We agree with the spirit of section 2.7 of the Green Paper, that it is important to respond to the possible negative impacts on less developed states of economic migration to the EU. We take the view that in general outward migration need not be economically damaging to states of origin, particularly because of remittances and the potential benefits when emigrants later return

The most difficult issue in this area concerns migration by persons who have been educated or trained at state expense in the state of departure.

In our view, it is neither desirable nor realistic to attempt to prevent individuals from moving to take up the opportunities available to them. We are not persuaded either by the idea of a system of compensation by states of destination, since it is not clear how the amount of such compensation would be determined, and government to government transfers might have the effect of encouraging education for emigration.

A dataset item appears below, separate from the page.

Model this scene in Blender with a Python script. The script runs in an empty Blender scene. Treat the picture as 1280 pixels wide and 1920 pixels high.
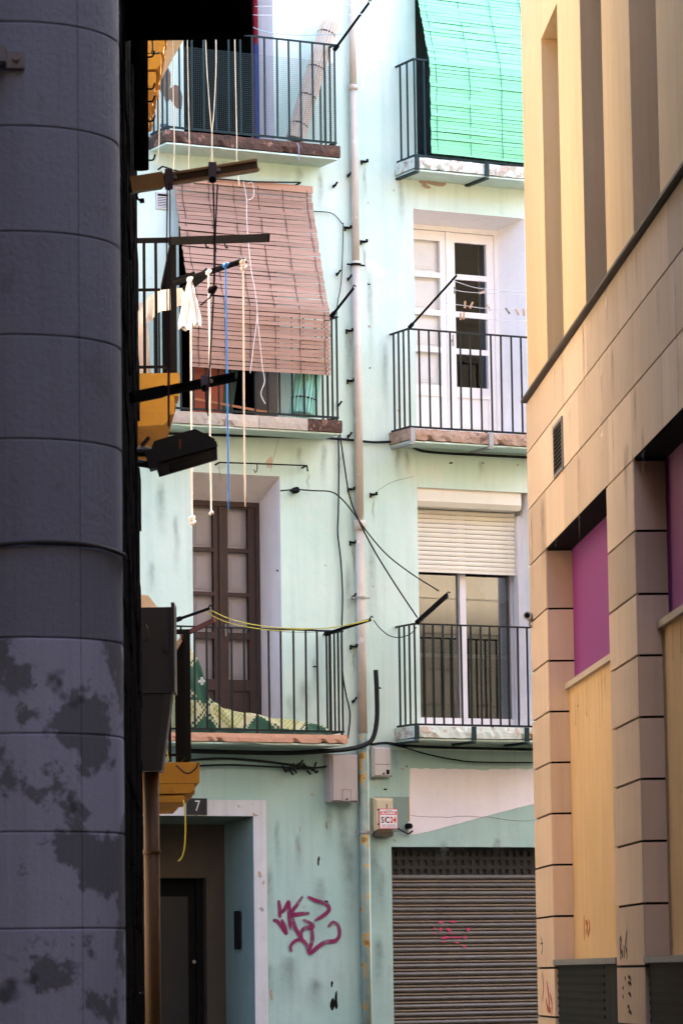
import bpy, math, random
from mathutils import Vector, Matrix
random.seed(7)
sc = bpy.context.scene
COL = sc.collection
R_ = math.radians

# ------------------------------------------------------------------ camera
FPX = 7200.0                       # 135 mm lens on a 24 x 36 mm frame, 1920 px tall
PITCH = math.atan(864 / 7200.0)
ROLL = R_(-0.8)
EYE = Vector((0, 0, 1.6))
cam = bpy.data.cameras.new('camera')
cam.sensor_fit = 'VERTICAL'
cam.sensor_height = 36.0
cam.lens = 135.0
cam.clip_start = 0.5
cam.clip_end = 2000
cam.dof.use_dof = True
cam.dof.focus_distance = 36.0
cam.dof.aperture_fstop = 10.0
camo = bpy.data.objects.new('camera', cam)
COL.objects.link(camo)
CM = Matrix.Rotation(math.pi / 2 + PITCH, 4, 'X') @ Matrix.Rotation(ROLL, 4, 'Z')
camo.matrix_world = Matrix.Translation(EYE) @ CM
sc.camera = camo

# ------------------------------------------------------------------ sky, sun, exposure
SUN_FROM = Vector((0.62, 0.785, 0)).normalized()
SUN_EL = R_(45)
w = bpy.data.worlds.new('World')
sc.world = w
w.use_nodes = True
nt = w.node_tree
bg = nt.nodes['Background']
sky = nt.nodes.new('ShaderNodeTexSky')
sky.sky_type = 'NISHITA'
sky.sun_disc = False
sky.sun_elevation = SUN_EL
sky.sun_rotation = math.atan2(SUN_FROM.x, SUN_FROM.y)
sky.air_density = 0.55
sky.dust_density = 3.8
sky.ozone_density = 0.6
nt.links.new(sky.outputs[0], bg.inputs[0])
bg.inputs[1].default_value = 0.15
sun = bpy.data.lights.new('sun', 'SUN')
sun.energy = 4.0
sun.angle = R_(0.5)
sun.color = (1.0, 0.93, 0.82)
suno = bpy.data.objects.new('sun', sun)
COL.objects.link(suno)
sdir = Vector((SUN_FROM.x * math.cos(SUN_EL), SUN_FROM.y * math.cos(SUN_EL), math.sin(SUN_EL)))
suno.rotation_euler = sdir.to_track_quat('Z', 'Y').to_euler()
suno.location = sdir * 60
vs = sc.view_settings
vs.view_transform = 'Standard'
vs.look = 'None'
vs.gamma = 1.0
vs.use_curve_mapping = False
vs.exposure = 3.76
sc.cycles.max_bounces = 8
sc.cycles.diffuse_bounces = 5
sc.cycles.glossy_bounces = 4
sc.cycles.transparent_max_bounces = 16
sc.cycles.caustics_reflective = False
sc.cycles.caustics_refractive = False

# ------------------------------------------------------------------ survey: photograph pixel -> point on a real plane
def ray(px, py):
    return CM.to_3x3() @ Vector(((px - 640) / FPX, -(py - 960) / FPX, -1))
def P(px, py, Y):
    d = ray(px, py)
    return EYE + d * (Y / d.y)
FA = R_(27.4)
FM = Matrix.Translation((0, 38, 0)) @ Matrix.Rotation(FA, 4, 'Z')          # facade frame: x along, y into the wall, z up
FN = Vector((math.sin(FA), -math.cos(FA), 0))
FU = Vector((math.cos(FA), math.sin(FA), 0))
def F(px, py, w=0.0):
    d = ray(px, py)
    t = ((Vector((0, 38, 0)) - EYE).dot(FN) + w) / d.dot(FN)
    X = EYE + d * t
    return Vector(((X - Vector((0, 38, 0))).dot(FU), -w, X.z))
RA = R_(3.2)
RC = P(985, 740, 30.0)
RC.z = 0
RX = Vector((math.sin(RA), -math.cos(RA), 0))
RY = Vector((math.cos(RA), math.sin(RA), 0))
RM = Matrix(((RX.x, RY.x, 0, RC.x), (RX.y, RY.y, 0, RC.y), (0, 0, 1, 0), (0, 0, 0, 1)))   # right wall: x towards the camera, y into the wall
def RW(px, py, w=0.0):
    d = ray(px, py)
    t = ((RC - EYE).dot(RY) + w) / d.dot(RY)
    X = EYE + d * t
    return Vector(((X - RC).dot(RX), w, X.z))
WM = Matrix.Identity(4)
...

Instead, we would favour an extension to the EU level of the approach followed in Britain, which aims at preventing recruitment activities in key sectors in less developed states. In our view, this is an area in which it is particularly desirable to have EU level action, in order to ensure coherence in the relationship with third countries, while preventing any regulatory competition between Member States.

9.       What considerations should the Government take into account in deciding whether to opt into a common EU policy?

Our view is that Britain should be an active participant in the development of law and policy at the EU level in relation to economic migration. This would involve opting in to Directive 2003/109, while being prepared to agree to future initiatives which follow from the Green Paper. 

We would highlight in particular the potential benefits to Britain of its being covered by the principle of cross-border mobility for economically active third country nationals. This would give British employers access to a pool of workers resident in other Member States. The possibility of moving on to other Member States at a later date would encourage third country nationals to locate in Britain. It would also allow migration to other Member States in circumstances where there was a reduced demand for skills of a particular kind in Britain.

We would also argue that there is a British interest in participation in measures which lay down minimum standards and which avoid regulatory competition. Through such participation, the Government would have the opportunity to influence the content of measures to be adopted. Its participation in EU action would also protect its position as a state which wishes to have high standards as regards the treatment of migrant workers.